Philip Munn

Written by: Phil Munn and Joanne Torrens

Philip Munn


Compensation or consideration? VAT when contracts are terminated

When HMRC’s new policy on retained deposits for unfulfilled supplies came into force on 1 March 2019, we noted that there seemed to be some tension between the various European cases on the new policy. Because of this there was a suggestion that HMRC’s new policy (which means accounting for VAT on income where previously HMRC has accepted that there was no VAT due) could be challenged. HMRC’s new policy is broad-ranging, but in particular impacts on the hotel industry where booked hotel rooms are not used by the customer; and we’ve seen a case with Société Thermale d’Eugenie-les-Bains where the decision went against HMRC’s new policy

The European Court has just released another decision (Unicredit Leasing) which could affect this debate – although the subject of this decision is a finance lease agreement rather than a hotel room. 

In the latest case, the taxpayer agreed a finance lease arrangement with its client which contained a clause that said that where there was a payment default the taxpayer could terminate the agreement and demand compensation to the value of the remaining payments due under the agreement. When this happened, the taxpayer argued that this ‘compensation’ should not be subject to VAT. 

The European Court held that the termination of the contract did not change the economic reality of the contractual relationship (and therefore that the taxable amount did not change).
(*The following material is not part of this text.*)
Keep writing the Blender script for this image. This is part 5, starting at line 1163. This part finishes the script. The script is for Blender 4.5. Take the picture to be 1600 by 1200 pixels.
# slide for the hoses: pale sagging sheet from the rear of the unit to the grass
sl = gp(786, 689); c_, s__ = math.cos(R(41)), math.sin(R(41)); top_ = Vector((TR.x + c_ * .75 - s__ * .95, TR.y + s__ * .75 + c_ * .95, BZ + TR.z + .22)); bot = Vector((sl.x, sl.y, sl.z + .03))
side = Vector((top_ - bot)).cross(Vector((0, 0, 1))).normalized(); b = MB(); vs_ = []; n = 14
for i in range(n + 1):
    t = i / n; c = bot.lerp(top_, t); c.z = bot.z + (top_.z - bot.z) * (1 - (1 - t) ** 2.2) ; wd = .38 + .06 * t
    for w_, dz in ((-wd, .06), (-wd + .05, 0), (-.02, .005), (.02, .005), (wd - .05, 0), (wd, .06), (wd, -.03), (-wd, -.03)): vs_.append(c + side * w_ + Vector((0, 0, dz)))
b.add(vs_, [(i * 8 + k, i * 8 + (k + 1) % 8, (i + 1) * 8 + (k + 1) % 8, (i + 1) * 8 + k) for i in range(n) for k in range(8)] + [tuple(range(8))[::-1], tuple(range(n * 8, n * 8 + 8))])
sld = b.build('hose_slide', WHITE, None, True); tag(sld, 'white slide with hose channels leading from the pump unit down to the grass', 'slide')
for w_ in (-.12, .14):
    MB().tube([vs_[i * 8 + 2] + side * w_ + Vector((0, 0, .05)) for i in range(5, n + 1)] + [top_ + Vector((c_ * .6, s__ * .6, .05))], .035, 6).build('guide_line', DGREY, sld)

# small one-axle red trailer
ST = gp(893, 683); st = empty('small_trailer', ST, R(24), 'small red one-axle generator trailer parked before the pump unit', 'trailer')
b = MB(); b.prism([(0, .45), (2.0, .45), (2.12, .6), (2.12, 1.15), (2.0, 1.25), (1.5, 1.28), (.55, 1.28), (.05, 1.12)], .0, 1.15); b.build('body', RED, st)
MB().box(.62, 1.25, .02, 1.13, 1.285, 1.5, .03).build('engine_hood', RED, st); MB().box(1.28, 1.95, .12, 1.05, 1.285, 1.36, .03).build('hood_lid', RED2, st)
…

This seems to support the basis of HMRC’s new policy (as set out in Revenue & Customs Brief 13/2018) where they state that the payment received by the supplier for goods or services:  

cannot be reclassified as a payment to compensate the supplier for a loss once it is known the customer will not use the goods or services.’

The question remains of how the new case law can be reconciled with the original decision Société Thermale d’Eugenie-les-Bains. There are differences in the fact pattern in Unicredit Leasing which could perhaps be used to distinguish this case – but this new decision from the European Court does not seem helpful in challenging the technical basis of HMRC’s new policy.